Saturday, February 7, 2009

Feb 20 2009 - California's Poet Laureate to Read, Answer Questions at OSU

California's poet laureate Carol Muske-Dukes will visit the Oregon State University campus on Friday, Feb. 20, to read from her works. The reading, which begins at 7:30 p.m., will be held in the Valley Library main floor rotunda, 201 S.W. Waldo Place, Corvallis, and is free and open to the public. A question and answer book signing will follow.

Muske-Dukes in the author of seven collections of poetry, including 'Applause,' 'Red Trousseau,' and 'An Octave above Thunder: New and Selected Poems.' Critics have praised Muske-Dukes's poetry, lauding its 'insight, emotional accuracy, and terrifying sureness of moral discernment.'

'Sparrow,' her seventh collection, was a National Book Award finalist, and has prompted comparisons with the 20th century's most enduring poetic voices. Harold Bloom said 'Sparrow' is 'worthy of the tradition that includes Elizabeth Bishop, May Swenson and Amy Clampitt. It has their vibrant intensity, authentic insight and uncanny power of describing what is at the border between the visual and the visionary.'

In addition to writing poetry, Muske-Dukes has found acclaim as a novelist; her most recent of four novels, 'Channeling Mark Twain,' was a Los Angeles Times bestseller. She has received many awards and honors, including a Guggenheim fellowship, a National Endowment for the Arts fellowship, and several Pushcart Prizes. Muske-Dukes is the founder and director of the doctoral program in Literature and Creative Writing at the University of Southern California.

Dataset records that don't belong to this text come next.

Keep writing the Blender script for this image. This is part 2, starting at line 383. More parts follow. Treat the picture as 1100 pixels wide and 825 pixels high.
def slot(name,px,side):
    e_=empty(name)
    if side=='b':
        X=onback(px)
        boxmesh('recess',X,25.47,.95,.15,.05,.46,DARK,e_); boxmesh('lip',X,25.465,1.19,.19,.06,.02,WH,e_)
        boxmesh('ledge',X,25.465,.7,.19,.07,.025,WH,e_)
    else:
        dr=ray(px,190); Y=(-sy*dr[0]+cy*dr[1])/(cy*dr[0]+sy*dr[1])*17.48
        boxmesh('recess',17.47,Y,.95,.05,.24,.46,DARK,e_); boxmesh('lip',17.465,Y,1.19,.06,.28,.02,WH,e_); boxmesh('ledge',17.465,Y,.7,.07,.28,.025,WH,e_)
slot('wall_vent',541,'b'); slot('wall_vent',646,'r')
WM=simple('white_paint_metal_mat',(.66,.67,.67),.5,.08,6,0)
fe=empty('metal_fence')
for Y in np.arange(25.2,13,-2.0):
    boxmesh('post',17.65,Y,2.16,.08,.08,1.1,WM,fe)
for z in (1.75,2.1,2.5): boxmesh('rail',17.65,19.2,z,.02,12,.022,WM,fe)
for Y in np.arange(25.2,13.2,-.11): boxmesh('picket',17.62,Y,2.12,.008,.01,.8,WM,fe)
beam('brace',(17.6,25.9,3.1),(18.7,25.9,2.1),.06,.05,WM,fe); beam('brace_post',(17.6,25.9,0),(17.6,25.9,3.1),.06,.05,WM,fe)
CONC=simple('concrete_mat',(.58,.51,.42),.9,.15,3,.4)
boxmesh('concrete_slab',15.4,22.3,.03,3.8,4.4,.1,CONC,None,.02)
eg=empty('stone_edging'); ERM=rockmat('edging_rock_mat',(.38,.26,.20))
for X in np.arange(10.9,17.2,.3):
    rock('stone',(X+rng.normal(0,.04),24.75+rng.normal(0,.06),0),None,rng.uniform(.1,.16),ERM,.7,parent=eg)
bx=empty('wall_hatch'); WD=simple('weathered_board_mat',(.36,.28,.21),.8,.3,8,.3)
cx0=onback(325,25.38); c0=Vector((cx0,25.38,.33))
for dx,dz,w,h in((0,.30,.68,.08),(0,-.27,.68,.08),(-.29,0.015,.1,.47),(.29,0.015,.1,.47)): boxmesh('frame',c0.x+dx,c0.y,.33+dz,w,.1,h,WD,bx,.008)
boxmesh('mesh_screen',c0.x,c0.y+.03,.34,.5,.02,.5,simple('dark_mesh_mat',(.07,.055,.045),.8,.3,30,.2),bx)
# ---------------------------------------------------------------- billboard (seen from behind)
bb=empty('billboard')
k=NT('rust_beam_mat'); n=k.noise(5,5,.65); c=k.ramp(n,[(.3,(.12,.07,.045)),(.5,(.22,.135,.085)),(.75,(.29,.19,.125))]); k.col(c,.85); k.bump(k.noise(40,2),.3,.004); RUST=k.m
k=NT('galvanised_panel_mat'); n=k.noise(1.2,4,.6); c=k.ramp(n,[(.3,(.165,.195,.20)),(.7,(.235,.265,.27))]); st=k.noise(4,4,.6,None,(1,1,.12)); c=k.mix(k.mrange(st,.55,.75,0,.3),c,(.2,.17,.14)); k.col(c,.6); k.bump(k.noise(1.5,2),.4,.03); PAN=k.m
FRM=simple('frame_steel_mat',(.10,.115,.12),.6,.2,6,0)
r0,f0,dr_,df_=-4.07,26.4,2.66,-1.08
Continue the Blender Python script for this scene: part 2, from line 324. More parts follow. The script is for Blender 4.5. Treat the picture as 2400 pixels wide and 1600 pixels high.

In the fall 2008, Muske-Dukes was appointed California's poet laureate, with a mission to educate Californians about their rich literary heritage, and to bring poetry into the lives of students who would not ordinarily have the opportunity to be exposed to it.

Muske-Dukes's visit to Corvallis is sponsored by the OSU Visiting Writers Series, and supported by the Valley Library, the Office of the Provost, and the OSU Department of English.